Work to complete. What follows is a listing; restate every line of it word for word.
## BEGIN Stored records
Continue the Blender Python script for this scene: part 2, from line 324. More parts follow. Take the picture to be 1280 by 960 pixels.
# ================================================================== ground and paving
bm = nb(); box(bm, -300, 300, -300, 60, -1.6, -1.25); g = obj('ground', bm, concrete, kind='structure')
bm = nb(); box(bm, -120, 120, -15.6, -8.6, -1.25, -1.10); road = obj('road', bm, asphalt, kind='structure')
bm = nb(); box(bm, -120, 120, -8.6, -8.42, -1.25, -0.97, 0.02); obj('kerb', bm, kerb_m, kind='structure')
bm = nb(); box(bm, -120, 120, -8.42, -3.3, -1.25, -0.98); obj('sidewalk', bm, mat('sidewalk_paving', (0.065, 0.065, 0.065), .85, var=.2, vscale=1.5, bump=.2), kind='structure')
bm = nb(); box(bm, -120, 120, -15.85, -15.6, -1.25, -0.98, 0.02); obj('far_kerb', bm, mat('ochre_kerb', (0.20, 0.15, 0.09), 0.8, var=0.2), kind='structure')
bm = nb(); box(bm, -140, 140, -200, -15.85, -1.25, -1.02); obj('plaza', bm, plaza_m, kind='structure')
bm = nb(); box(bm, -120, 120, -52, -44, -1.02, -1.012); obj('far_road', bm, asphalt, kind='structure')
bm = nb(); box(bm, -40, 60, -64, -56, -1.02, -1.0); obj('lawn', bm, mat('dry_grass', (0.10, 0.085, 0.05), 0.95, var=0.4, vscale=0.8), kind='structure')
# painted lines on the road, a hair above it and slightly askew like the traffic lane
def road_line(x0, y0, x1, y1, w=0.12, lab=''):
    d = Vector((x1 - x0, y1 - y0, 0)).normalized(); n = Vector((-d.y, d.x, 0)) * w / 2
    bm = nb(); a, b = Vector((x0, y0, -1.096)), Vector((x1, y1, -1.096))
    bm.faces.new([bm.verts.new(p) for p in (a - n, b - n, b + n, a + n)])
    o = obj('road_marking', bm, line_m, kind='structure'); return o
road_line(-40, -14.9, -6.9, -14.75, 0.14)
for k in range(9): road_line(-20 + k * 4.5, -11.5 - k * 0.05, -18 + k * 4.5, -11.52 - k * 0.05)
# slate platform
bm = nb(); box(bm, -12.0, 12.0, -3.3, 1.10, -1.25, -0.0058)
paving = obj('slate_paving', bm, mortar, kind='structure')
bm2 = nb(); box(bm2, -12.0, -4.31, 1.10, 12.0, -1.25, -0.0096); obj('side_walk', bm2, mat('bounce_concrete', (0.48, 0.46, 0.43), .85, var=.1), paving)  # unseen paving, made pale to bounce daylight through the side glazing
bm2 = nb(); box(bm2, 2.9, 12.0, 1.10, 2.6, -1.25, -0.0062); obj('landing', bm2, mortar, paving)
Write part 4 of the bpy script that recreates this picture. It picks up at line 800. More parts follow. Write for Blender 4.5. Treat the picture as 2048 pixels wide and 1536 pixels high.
## END Stored records
Full answer.
Continue the Blender Python script for this scene: part 2, from line 324. More parts follow. Take the picture to be 1280 by 960 pixels.
# ================================================================== ground and paving
bm = nb(); box(bm, -300, 300, -300, 60, -1.6, -1.25); g = obj('ground', bm, concrete, kind='structure')
bm = nb(); box(bm, -120, 120, -15.6, -8.6, -1.25, -1.10); road = obj('road', bm, asphalt, kind='structure')
bm = nb(); box(bm, -120, 120, -8.6, -8.42, -1.25, -0.97, 0.02); obj('kerb', bm, kerb_m, kind='structure')
bm = nb(); box(bm, -120, 120, -8.42, -3.3, -1.25, -0.98); obj('sidewalk', bm, mat('sidewalk_paving', (0.065, 0.065, 0.065), .85, var=.2, vscale=1.5, bump=.2), kind='structure')
bm = nb(); box(bm, -120, 120, -15.85, -15.6, -1.25, -0.98, 0.02); obj('far_kerb', bm, mat('ochre_kerb', (0.20, 0.15, 0.09), 0.8, var=0.2), kind='structure')
bm = nb(); box(bm, -140, 140, -200, -15.85, -1.25, -1.02); obj('plaza', bm, plaza_m, kind='structure')
bm = nb(); box(bm, -120, 120, -52, -44, -1.02, -1.012); obj('far_road', bm, asphalt, kind='structure')
bm = nb(); box(bm, -40, 60, -64, -56, -1.02, -1.0); obj('lawn', bm, mat('dry_grass', (0.10, 0.085, 0.05), 0.95, var=0.4, vscale=0.8), kind='structure')
# painted lines on the road, a hair above it and slightly askew like the traffic lane
def road_line(x0, y0, x1, y1, w=0.12, lab=''):
    d = Vector((x1 - x0, y1 - y0, 0)).normalized(); n = Vector((-d.y, d.x, 0)) * w / 2
    bm = nb(); a, b = Vector((x0, y0, -1.096)), Vector((x1, y1, -1.096))
    bm.faces.new([bm.verts.new(p) for p in (a - n, b - n, b + n, a + n)])
    o = obj('road_marking', bm, line_m, kind='structure'); return o
road_line(-40, -14.9, -6.9, -14.75, 0.14)
for k in range(9): road_line(-20 + k * 4.5, -11.5 - k * 0.05, -18 + k * 4.5, -11.52 - k * 0.05)
# slate platform
bm = nb(); box(bm, -12.0, 12.0, -3.3, 1.10, -1.25, -0.0058)
paving = obj('slate_paving', bm, mortar, kind='structure')
bm2 = nb(); box(bm2, -12.0, -4.31, 1.10, 12.0, -1.25, -0.0096); obj('side_walk', bm2, mat('bounce_concrete', (0.48, 0.46, 0.43), .85, var=.1), paving)  # unseen paving, made pale to bounce daylight through the side glazing
bm2 = nb(); box(bm2, 2.9, 12.0, 1.10, 2.6, -1.25, -0.0062); obj('landing', bm2, mortar, paving)
Write part 4 of the bpy script that recreates this picture. It picks up at line 800. More parts follow. Write for Blender 4.5. Treat the picture as 2048 pixels wide and 1536 pixels high.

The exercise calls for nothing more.